Sweet emotion - Monocolumn | Monocle

Monocolumn

A daily bulletin of news & opinion

12 June 2013

Where is Turkey? For me, it’s eight-and-a-half hours from New York, due east. That’s how long it took for my Turkish Airlines flight to skirt the American Northeast, cross the Atlantic, traverse southern Europe and land at Ataturk International Airport.

But I felt as though I was in Turkey long before my flight left JFK. While on the ground, one of the first things a flight attendant offered me was some Turkish delight. This was simple enough but a clear sign of the culture to come. And it got me thinking: how many experiences offer you delight the minute you take a seat?

This brings me to one of the basics of modern air travel.

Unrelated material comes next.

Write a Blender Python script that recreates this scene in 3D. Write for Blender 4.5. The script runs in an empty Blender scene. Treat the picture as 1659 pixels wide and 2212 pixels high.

You see, some airlines have got so good at taking seat pitch (jargon for leg room) and peanuts away, that when they give back the smallest hint of service or chewy indulgence, you’re hooked. Like a schoolboy who has spied his first crush in the playground, I was hooked all because of a chewy, powdery confection. And the leg room wasn’t bad either.

But it’s about more than sweets. Turkey’s struggle to align its traditions with the rest of the world is arguably a sticky situation. No matter what the outcome of the ongoing protests in Istanbul’s Taksim Square and elsewhere in the country, this place and these people will forever be reconciling the old with the new. Turkey, like any country finding its footing in the world, will have to face the same criticism and lessons that other developed nations have faced. In the age of social media and CNN, protesters and governments alike need to understand just what first impressions the world is seeing.

So again I ask: where is Turkey? It’s stuck between Europe and Asia and wedged between old and new. The people here are proud of their culture and want to share it with the world. And, if you talk to anyone who’s been here long enough to know, they’ll tell you that you might have to get onboard and sit through a few sticky situations before you can expect to find delight.

Tristan McAllister is transport editor for Monocle.